[Requirements]: Look for the string "finishes" in the lines and copy each line that has it.

╭──

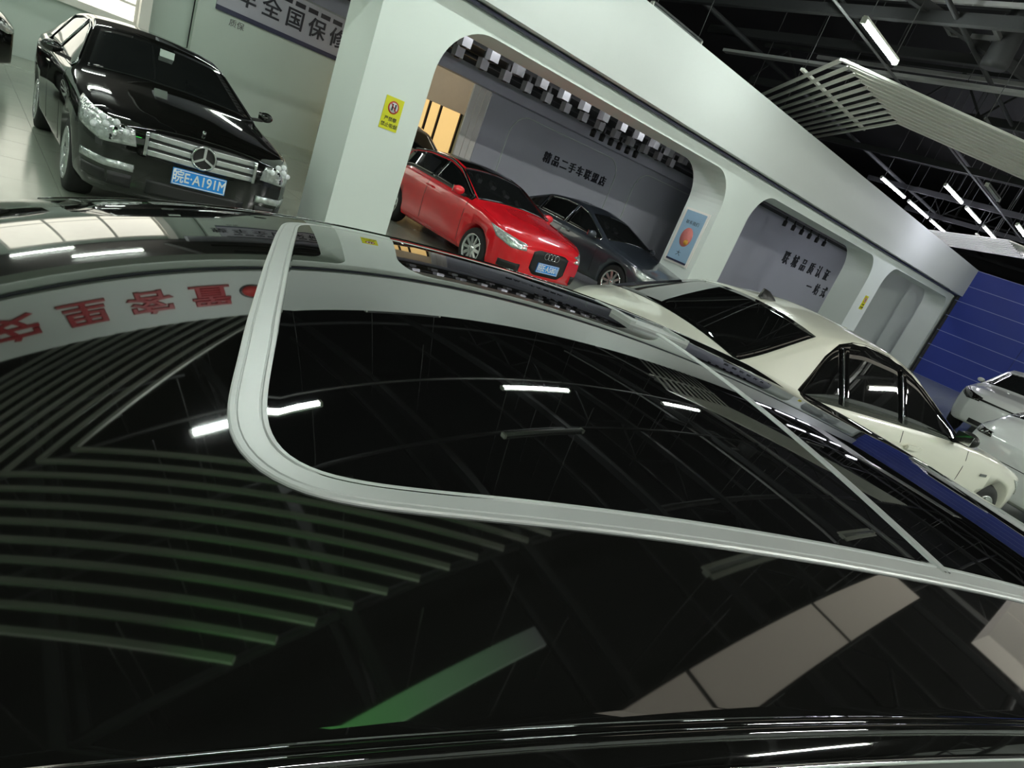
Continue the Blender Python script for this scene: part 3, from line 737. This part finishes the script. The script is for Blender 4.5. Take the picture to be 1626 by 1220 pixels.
# --- red hatchback in the bay
HAT = dict(top=[(2.0, .66), (1.95, .74), (1.75, .84), (1.4, .92), (1.05, .985), (.92, 1.01), (.15, 1.34), (-.2, 1.405), (-.8, 1.40), (-1.3, 1.33), (-1.75, 1.08), (-1.9, .95), (-1.95, .85)],
           belt=[(2.0, .62), (1.7, .78), (1.2, .88), (.8, .92), (0, .95), (-1, .98), (-1.95, .80)],
           hw=[(2.0, .86), (1.2, .87), (-1.2, .87), (-1.95, .83)], R=.31, axles=(1.24, -1.24), mirror='paint_red', tum=.5)
c = Car('hatchback', 'red hatchback with black roof parked under the first arch', (6.55, 8.42, 0), -PI/2, 'paint_red', HAT)
c.glass('windshield', .90, .14, 'glass_dark', .015); c.glass('rear_window', -1.36, -1.72, 'glass_dark')
G = [[Vector((x, c.hwr(x, c.rail(x))*(-1+2*j/14)*1.0, 1.3)) for j in range(15)] for x in np.linspace(.12, -1.3, 20)]
c.part('roof_skin', G, (0, 0, -1), 'paint_black', .003, .006, label='black roof')
for sd in (-1, 1):
    c.side('window_surround', sd, .86, -1.34, 'paint_black', lo=.012, hi=-.012, off=.002)
    c.side('side_window', sd, .78, -.28, hi=.045); c.side('side_window', sd, -.33, -1.25, hi=.045)
    MB().tube([h[0]+Vector((0, sd*.004, .004)) for h in [c.bvh.ray_cast(Vector((x, sd*1.5, c.rail(x)-.012)), (0, -sd, 0), 3) for x in np.linspace(.85, -1.3, 26)] if h[0] is not None], .018, 6).build('roof_arch', 'paint_black', c.root)
    c.mirror(sd, .66); c.headlight(sd, .03); c.seam(sd, .82); c.seam(sd, -.3); c.handle(sd, -.2, 'paint_red')
    X = c.xf; c.part('bumper_intake', lgrid([(X-.06, sd*.50, .27), (X-.26, sd*.76, .28)], [(X-.06, sd*.50, .40), (X-.26, sd*.76, .38)], 10, 4), (-.85, -.5*sd, 0), 'trim_black', .006, .02)
c.front('grille', [(-.36, .38, .62), (-.26, .30, .66), (.26, .30, .66), (.36, .38, .62)], 'trim_black', .008, .02)
em = MB()
for k_ in range(4): em.lathe([(.040, 0), (.045, .004), (.05, 0), (.045, -.004), (.040, 0)], 20, 'X', (c.xf+.022, -.105+.07*k_, .60))
em.build('radiator_emblem', 'chrome', c.root)
c.plate('皖E·A5801', .42)
for sd in (-1, 1): c.taillight(sd, .78, .92, 'red_lens')

# --- dark grey sedan behind it
G2 = dict(SED); G2['mirror'] = 'paint_grey'
c = Car('sedan', 'dark grey sedan with chrome window line parked right of the red hatchback', (9.92, 8.62, 0), -PI/2, 'paint_grey', G2)
c.glass('windshield', .84, .10, 'glass_dark'); c.glass('rear_window', -1.22, -1.80, 'glass_dark')
for sd in (-1, 1):
    c.side('side_window', sd, .74, -.27, trim='chrome'); c.side('side_window', sd, -.33, -1.12, trim='chrome'); c.side('quarter_window', sd, -1.17, -1.55)
    c.mirror(sd); c.headlight(sd); c.seam(sd, .78); c.seam(sd, -.3); c.handle(sd, -.15, 'chrome'); c.handle(sd, -1.05, 'chrome')
c.front('grille', [(-.4, .36, .62), (.4, .36, .62)], 'trim_black'); c.plate('皖E·B6207', .32)
for sd in (-1, 1): c.taillight(sd, .74, .88, 'red_lens')

# --- dark off-road car deep in the bay
SUV = dict(top=[(2.2, .80), (2.12, .92), (1.8, 1.02), (1.1, 1.09), (.98, 1.12), (.35, 1.56), (0, 1.64), (-1, 1.66), (-1.9, 1.60), (-2.2, 1.2), (-2.26, 1.0)],
           belt=[(2.2, .74), (1.8, .93), (1.0, 1.02), (0, 1.05), (-1, 1.08), (-2.26, .95)],
           hw=[(2.2, .9), (1.3, .92), (-1.3, .92), (-2.26, .88)], R=.35, axles=(1.36, -1.36), mirror='paint_black', tum=.42, bot=.26, mk=.6, mo=.0)
c = Car('off_road_car', 'dark off road car parked deep in the bay behind the red hatchback', (7.52, 13.4, 0), -PI/2, 'paint_grey', SUV)
c.glass('windshield', .95, .40, 'glass_dark'); c.glass('rear_window', -1.94, -2.15, 'glass_dark')
for sd in (-1, 1):
    c.side('side_window', sd, .84, -.25); c.side('side_window', sd, -.31, -1.2); c.side('quarter_window', sd, -1.26, -1.85); c.mirror(sd, .72); c.headlight(sd, .16); c.taillight(sd, .84, 1.0, 'red_lens')
c.front('grille', [(-.4, .5, .78), (.4, .5, .78)], 'trim_black')

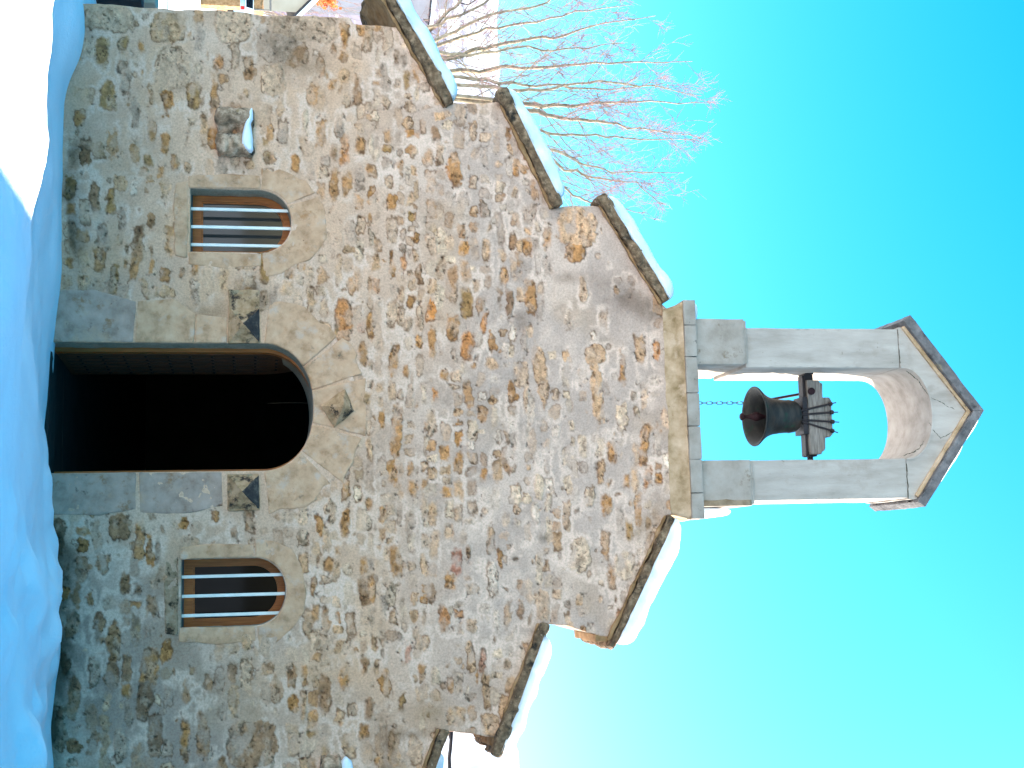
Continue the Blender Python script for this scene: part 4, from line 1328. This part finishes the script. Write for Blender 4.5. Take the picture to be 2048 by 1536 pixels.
add_prism(bm, [(-.285, 6.815), (.428, 6.812), (.428, 6.925), (.405, 6.932), (.398, 6.955), (.37, 6.968), (-.25, 6.968), (-.258, 6.95), (-.285, 6.935)], BY - .095, BY + .095)
roughen(bm, .04, .005, 9, 2, .008)
hs = bm_obj('headstock', bm, MAT['old_wood'], bell, None, True)
bm = bmesh.new()
add_prism(bm, [(-.118, 6.955), (.262, 6.955), (.262, 7.03), (.235, 7.055), (-.09, 7.06), (-.118, 7.04)], BY - .08, BY + .08)
roughen(bm, .04, .004, 9, 3, .010)
bm_obj('top_block', bm, MAT['old_wood'], hs, None, True)
bm = bmesh.new()
add_box(bm, -.33, .44, BY - .05, BY + .05, 6.785, 6.813)
add_box(bm, -.12, .235, BY - .105, BY + .105, 6.752, 6.80)
bm_obj('iron_plate', bm, MAT['iron'], hs)
for (xa, xb, r_, xc_, xd_) in ((.40, .52, .028, .40, .445), (-.28, -.40, .022, -.338, -.288)):
    bm = bmesh.new()
    add_tube(bm, [(xa, BY, 6.845), (xb, BY, 6.845)], r_, 12)
    add_box(bm, xc_, xd_, BY - .06, BY + .06, 6.803, 6.89)
    bm_obj('gudgeon', bm, MAT['iron'], hs)
bm = bmesh.new()
add_box(bm, -.352, -.338, BY - .10, BY + .07, 6.80, 6.88)
bm_obj('bearing_plate', bm, MAT['iron'], hs)
bm = bmesh.new()
c0 = B_(1425, 400, BY - .105)
add_tube(bm, [c0 + Vector((0, .01, 0)), c0 - Vector((0, .012, 0))], .034, 14)
bm_obj('bolt_head', bm, MAT['rust'], hs)
for (a, b) in ((B_(1510, 370, BY), B_(1528, 370, BY)), (B_(1555, 1112, BY), B_(1582, 1112, BY))):
    bm = bmesh.new()
    add_tube(bm, [a, b], .006, 8)
    bm_obj('bolt', bm, MAT['iron'], hs)
for (s, e, tip) in (((1325, 650), (1665, 562), (1740, 545)), ((1325, 700), (1682, 670), (1765, 668)), ((1335, 765), (1692, 790), (1780, 796)), ((1345, 790), (1690, 905), (1765, 930))):
    y = BY - .108
    a, b, c = B_(*s, y), B_(*e, y), B_(*tip, y)
    bm = bmesh.new()
    add_tube(bm, [a - Vector((0, 0, .03)), b], .010, 8)
    add_tube(bm, [b, c], .005, 8)
    d = (b - a).normalized()
    add_tube(bm, [b - d * .012, b + d * .018], .021, 6)
    bm_obj('strap_rod', bm, MAT['iron'], bell)
bm = bmesh.new()
for dx in (-.045, .0, .045):
    add_tube(bm, [(.057 + dx - .03, BY - .02, 6.745), (.057 + dx - .02, BY - .05, 6.775), (.057 + dx, BY - .05, 6.80), (.057 + dx + .02, BY - .02, 6.80)], .018, 8)
add_lathe(bm, [(.07, 6.735), (.06, 6.75), (.05, 6.79), (0, 6.80)], (.057, BY, 0), 16)
bm_obj('crown_loop', bm, MAT['iron'], bell, None, True)
bm = bmesh.new()
a, b = B_(1265, 440, BY + .12), B_(905, 505, BY + .35)
add_tube(bm, [a, b], .013, 8)
bm_obj('lever', bm, MAT['rust'], bell)
# chain hanging from the lever, behind the lip
bm = bmesh.new()
zt, zb_ = P(1483, 805, .72)[1] + .14, P(1388, 805, .72)[1] - .15
xch = P(1440, 806, .72)[0]
nl = int((zt - zb_) / .052)
for k in range(nl):
    z = zt - k * .052
    pts = []
    for q in range(11):
        a = 2 * math.pi * q / 10
        dx, dz = .017 * math.cos(a), .036 * math.sin(a)
        pts.append((xch + (dx if k % 2 else 0), .72 + (0 if k % 2 else dx), z + dz))
    add_tube(bm, pts, .0032, 5, False)
bm_obj('chain', bm, MAT['iron'], bell)


# ------------------------------------------------------------------ bare trees and brush
class Tubes:
    def __init__(s): s.v, s.f, s.n = [], [], 0

    def add(s, pts, r0, r1, sides=3):
        pts = np.asarray(pts, float)
        n = len(pts)
        t = np.gradient(pts, axis=0)
        t /= np.linalg.norm(t, axis=1)[:, None] + 1e-9
        ref = np.array([.31, .92, .17])
        a = np.cross(t, ref)
        a /= np.linalg.norm(a, axis=1)[:, None] + 1e-9
        b = np.cross(t, a)
        r = np.linspace(r0, r1, n)[:, None]
        for k in range(sides):
            an = 2 * math.pi * k / sides
            s.v.append(pts + r * (a * math.cos(an) + b * math.sin(an)))
        for i in range(n - 1):
            for k in range(sides):
                k2 = (k + 1) % sides
                s.f.append((s.n + k * n + i, s.n + k2 * n + i, s.n + k2 * n + i + 1, s.n + k * n + i + 1))
        s.n += n * sides

    def build(s, name, m, parent):
        me = bpy.data.meshes.new(name)
        np_mesh(me, np.concatenate(s.v), np.array(s.f))
        return link_mesh(name, me, m, parent, None, True)


def wander(p, d, L, n, up=.05, jit=.12):
    pts = [np.array(p, float)]
    d = np.array(d, float)
    d /= np.linalg.norm(d)
    for _ in range(n):
        d = d + rng.normal(0, jit, 3) + np.array([0, 0, up])
        d /= np.linalg.norm(d)
        pts.append(pts[-1] + d * L / n)
    return np.array(pts)


def side_dir(t, ang):
    q = rng.normal(0, 1, 3)
    q -= t * (q @ t)
    q /= np.linalg.norm(q) + 1e-9
    return t * math.cos(ang) + q * math.sin(ang)


def grow(limb, L, limbs, br, tw, nb, rb):
    """branches, twigs and end twigs along one limb"""
    n = len(limb)
    for k in range(nb):
        f = .12 + .86 * (k + rng.random()) / nb
        i = min(int(f * (n - 1)), n - 2)
        p = limb[i] + (limb[i + 1] - limb[i]) * (f * (n - 1) - i)
        t = limb[i + 1] - limb[i]
        t /= np.linalg.norm(t)
        l2 = L * (.40 - .32 * f) * rng.uniform(.5, 1.15)
        b = wander(p, side_dir(t, math.radians(rng.uniform(22, 55))), l2, 6, .07, .11)
        br.add(b, rb * (1 - .6 * f), .004, 4)
        for q in range(int(5 + 5 * rng.random())):
            g = .15 + .85 * rng.random()
            i2 = min(int(g * 6), 5)
            pp = b[i2] + (b[i2 + 1] - b[i2]) * (g * 6 - i2)
            tt = b[i2 + 1] - b[i2]
            tt /= np.linalg.norm(tt)
            l3 = l2 * rng.uniform(.18, .5)
            c = wander(pp, side_dir(tt, math.radians(rng.uniform(20, 60))), l3, 4, .06, .14)
            tw.add(c, .0044, .0022, 3)
            for r in range(3):
                h = rng.uniform(.3, 1)
                i3 = min(int(h * 4), 3)
                p3 = c[i3] + (c[i3 + 1] - c[i3]) * (h * 4 - i3)
                t3 = c[i3 + 1] - c[i3]
                t3 /= np.linalg.norm(t3)
                tw.add(wander(p3, side_dir(t3, math.radians(rng.uniform(25, 65))), rng.uniform(.08, .3), 2, .04, .12), .0036, .002, 3)


TY = 15.0
tree = tag(empty('bare_tree', (-8.5, TY, 0)), 'tall bare winter tree with fanned upright branches and reddish twigs behind the left copings', 'tree')
trk, br, tw = Tubes(), Tubes(), Tubes()
fork = np.array([P(600, 150, TY)[0], TY, P(600, 150, TY)[1]])
trk.add(np.array([[fork[0] + .05, TY, -.2], [fork[0] + .03, TY + .02, .9], [fork[0], TY, 1.7], fork]), .24, .16, 10)
LIMBS = [[(867, 82), (969, 35), (1070, 12), (1135, -12), (1200, -30)], [(922, 113), (969, 96), (1047, 82), (1129, 70), (1188, 51), (1313, 31)], [(890, 108), (954, 107), (1047, 96), (1150, 100), (1250, 85)],
         [(899, 145), (992, 137), (1121, 133), (1239, 125), (1385, 123)], [(900, 152), (1010, 165), (1110, 172), (1210, 180), (1330, 165)], [(1055, 213), (1117, 213), (1188, 207), (1289, 203), (1420, 205)],
         [(1063, 223), (1129, 234), (1188, 242), (1274, 258), (1405, 275)], [(1000, 205), (1086, 266), (1180, 270), (1266, 277), (1410, 278)], [(1020, 235), (1106, 301), (1164, 324), (1219, 344), (1365, 345)],
         [(1040, 260), (1120, 335), (1170, 352), (1266, 368), (1330, 410)], [(860, 60), (930, -5), (1000, -60), (1090, -100)], [(1010, 180), (1090, 180), (1190, 160), (1300, 170), (1395, 190)], [(1060, 280), (1130, 380), (1190, 410), (1290, 425)],
         [(880, 90), (960, 60), (1060, 45), (1170, 20), (1260, 10)], [(870, 50), (940, 20), (1030, -20), (1120, -50)]]
for li, pl in enumerate(LIMBS):
    yo = rng.uniform(-1.3, 1.3)
    pts = [fork.copy()]
    m_ = len(pl)
    for k, (u, v) in enumerate(pl):
        yy = TY + yo * (k + 1) / m_
        x, z = P(u, v, yy)
        pts.append(np.array([x, yy, z]))
    pts = np.array(pts)
    # resample with a little wander
    tt = np.linspace(0, len(pts) - 1, 22)
    lim = np.stack([np.interp(tt, np.arange(len(pts)), pts[:, c]) for c in range(3)], 1)
    lim[1:] += rng.normal(0, .025, lim[1:].shape)
    r0 = .066 if li in (1, 3, 5, 6) else .048
    trk.add(lim, r0, .008, 6)
    L = np.linalg.norm(np.diff(lim, axis=0), axis=1).sum()
    grow(lim, L * .8, None, br, tw, 15, .015)
trk.build('trunk', MAT['bark'], tree)
br.build('branches', MAT['bark'], tree)
tw.build('twigs', MAT['twig'], tree)


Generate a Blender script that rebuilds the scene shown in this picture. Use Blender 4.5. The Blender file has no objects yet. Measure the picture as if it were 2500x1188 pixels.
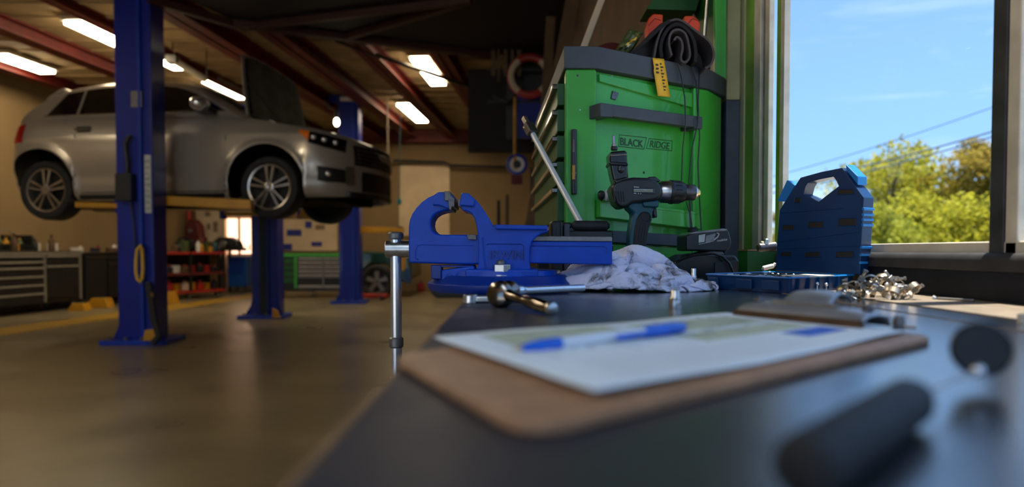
import bpy, bmesh, math, random
import numpy as np
from mathutils import Vector, Matrix, noise
random.seed(7)
S = bpy.context.scene
COL = S.collection
V = Vector
# ------------------------------------------------------------------ camera
F = 1600.0; CH = 0.947; PITCH = math.radians(1.6)
CY = 612 + F * math.tan(PITCH); CX = 1250.0
cd = bpy.data.cameras.new('camera'); cam = bpy.data.objects.new('camera', cd); COL.objects.link(cam)
cam.location = (0, 0, CH); cam.rotation_euler = (math.radians(90) - PITCH, 0, 0)
cd.sensor_width = 36; cd.lens = F / 2500 * 36; cd.shift_y = (CY - 594) / 2500
cd.clip_start = 0.02; cd.clip_end = 400
cd.dof.use_dof = True; cd.dof.focus_distance = 1.12; cd.dof.aperture_fstop = 3.4
S.camera = cam
# ------------------------------------------------------------------ sky, sun, exposure
S.view_settings.view_transform = 'Standard'; S.view_settings.look = 'None'
S.view_settings.exposure = 0.0; S.view_settings.gamma = 1.0; S.view_settings.use_curve_mapping = False
w = bpy.data.worlds.new('sky'); S.world = w; w.use_nodes = True
nt = w.node_tree; nt.nodes.clear()
def wn(t, **k):
    n = nt.nodes.new(t)
    for a, b in k.items(): setattr(n, a, b)
    return n
tc = wn('ShaderNodeTexCoord'); sx = wn('ShaderNodeSeparateXYZ'); nt.links.new(tc.outputs['Generated'], sx.inputs[0])
rp = wn('ShaderNodeValToRGB'); nt.links.new(sx.outputs['Z'], rp.inputs[0])
e = rp.color_ramp.elements
e[0].position = 0.0; e[0].color = (0.42, 0.62, 0.88, 1)
e[1].position = 0.42; e[1].color = (0.15, 0.29, 0.56, 1)
m = e.new(0.12); m.color = (0.22, 0.41, 0.72, 1)
mp = wn('ShaderNodeMapping'); mp.inputs['Scale'].default_value = (2.2, 2.2, 9.0); mp.inputs['Rotation'].default_value = (0.25, 0.12, 0.4)
nt.links.new(tc.outputs['Generated'], mp.inputs[0])
nz = wn('ShaderNodeTexNoise'); nz.inputs['Scale'].default_value = 1.6; nz.inputs['Detail'].default_value = 7; nz.inputs['Distortion'].default_value = 0.5
nt.links.new(mp.outputs[0], nz.inputs[0])
cr = wn('ShaderNodeValToRGB'); nt.links.new(nz.outputs[0], cr.inputs[0])
cr.color_ramp.elements[0].position = 0.55; cr.color_ramp.elements[0].color = (0, 0, 0, 1)
cr.color_ramp.elements[1].position = 0.85; cr.color_ramp.elements[1].color = (0.38, 0.38, 0.38, 1)
mx = wn('ShaderNodeMix', data_type='RGBA'); nt.links.new(cr.outputs[0], mx.inputs[0])
nt.links.new(rp.outputs[0], mx.inputs[6]); mx.inputs[7].default_value = (0.9, 0.95, 1.0, 1)
bg = wn('ShaderNodeBackground'); bg.inputs[1].default_value = 2.0
nt.links.new(mx.outputs[2], bg.inputs[0])
wo = wn('ShaderNodeOutputWorld'); nt.links.new(bg.outputs[0], wo.inputs[0])
SUN_ELEV = math.radians(74.8)
sd = bpy.data.lights.new('sun', 'SUN'); sd.energy = 14.0; sd.angle = 0.0093; sd.color = (1.0, 0.90, 0.76)
sun = bpy.data.objects.new('sun', sd); COL.objects.link(sun)
sun.rotation_euler = (V((-math.cos(SUN_ELEV) * 0.97, -math.cos(SUN_ELEV) * 0.24, -math.sin(SUN_ELEV)))).to_track_quat('-Z', 'Y').to_euler()
sun.location = (6, 0, 12)
LAMP_W = 30.0            # strength of the fluorescent tubes

# ------------------------------------------------------------------ projection helpers: pixel of the photo + a real depth -> a point
def ray(px, py):
    u = (px - CX) / F; v = (CY - py) / F
    return V((u, math.cos(PITCH) + v * math.sin(PITCH), -math.sin(PITCH) + v * math.cos(PITCH)))
def P(px, py, Y):
    d = ray(px, py); return V((0, 0, CH)) + d * (Y / d.y)
def G(px, py, z=0.0):
    d = ray(px, py); return V((0, 0, CH)) + d * ((z - CH) / d.z)
def RP(px, py, pt, n):
    d = ray(px, py); o = V((0, 0, CH)); return o + d * ((pt - o).dot(n) / d.dot(n))

# ------------------------------------------------------------------ materials
def hexc(h):
    h = h.lstrip('#'); c = [int(h[i:i+2], 16) / 255 for i in (0, 2, 4)]
    return tuple(x / 12.92 if x <= .04045 else ((x + .055) / 1.055) ** 2.4 for x in c)
def mat(name, col, rough=0.5, metal=0.0, var=0.15, vs=8.0, bump=0.0, bs=60.0, emit=None, es=1.0, col2=None, coat=0.0, spec=0.5, rvar=0.0, dist=0.002):
    if isinstance(col, str): col = hexc(col)
    if isinstance(col2, str): col2 = hexc(col2)
    m = bpy.data.materials.new(name); m.use_nodes = True; t = m.node_tree; n = t.nodes; b = n['Principled BSDF']
    b.inputs['Roughness'].default_value = rough; b.inputs['Metallic'].default_value = metal
    b.inputs['Coat Weight'].default_value = coat; b.inputs['Specular IOR Level'].default_value = spec
    co = n.new('ShaderNodeTexCoord')
    nz = n.new('ShaderNodeTexNoise'); nz.inputs['Scale'].default_value = vs; nz.inputs['Detail'].default_value = 6
    t.links.new(co.outputs['Object'], nz.inputs[0])
    rp = n.new('ShaderNodeValToRGB'); t.links.new(nz.outputs[0], rp.inputs[0])
    c2 = col2 if col2 else tuple(min(1, c * (1 + var)) for c in col)
    c1 = col if col2 else tuple(c * (1 - var) for c in col)
    rp.color_ramp.elements[0].position = .35; rp.color_ramp.elements[1].position = .68
    rp.color_ramp.elements[0].color = (*c1, 1); rp.color_ramp.elements[1].color = (*c2, 1)
    t.links.new(rp.outputs[0], b.inputs['Base Color'])
    if rvar:
        mr = n.new('ShaderNodeMapRange'); mr.inputs[1].default_value = .3; mr.inputs[2].default_value = .7
        mr.inputs[3].default_value = max(0, rough - rvar); mr.inputs[4].default_value = min(1, rough + rvar)
        t.links.new(nz.outputs[0], mr.inputs[0]); t.links.new(mr.outputs[0], b.inputs['Roughness'])
    if bump:
        n2 = n.new('ShaderNodeTexNoise'); n2.inputs['Scale'].default_value = bs; n2.inputs['Detail'].default_value = 4
        t.links.new(co.outputs['Object'], n2.inputs[0])
        bp = n.new('ShaderNodeBump'); bp.inputs['Strength'].default_value = bump; bp.inputs['Distance'].default_value = dist
        t.links.new(n2.outputs[0], bp.inputs['Height']); t.links.new(bp.outputs[0], b.inputs['Normal'])
    if emit:
        b.inputs['Emission Color'].default_value = (*emit, 1); b.inputs['Emission Strength'].default_value = es
    return m
M = {}
def mk(k, *a, **kw): M[k] = mat(k, *a, **kw); return M[k]
mk('vise_name', '#0b4fc4', .3)
mk('vise_blue', '#0745b4', .36, 0, .10, 30, bump=.25, bs=420, dist=.0006, spec=.35)
mk('vise_blue_dark', '#053088', .4, 0, .12, 30, bump=.25, bs=420, dist=.0006)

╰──

[Exercise result]:
Continue the Blender Python script for this scene: part 3, from line 737. This part finishes the script. The script is for Blender 4.5. Take the picture to be 1626 by 1220 pixels.
Continue the Blender Python script for this scene: part 4, from line 1328. This part finishes the script. Write for Blender 4.5. Take the picture to be 2048 by 1536 pixels.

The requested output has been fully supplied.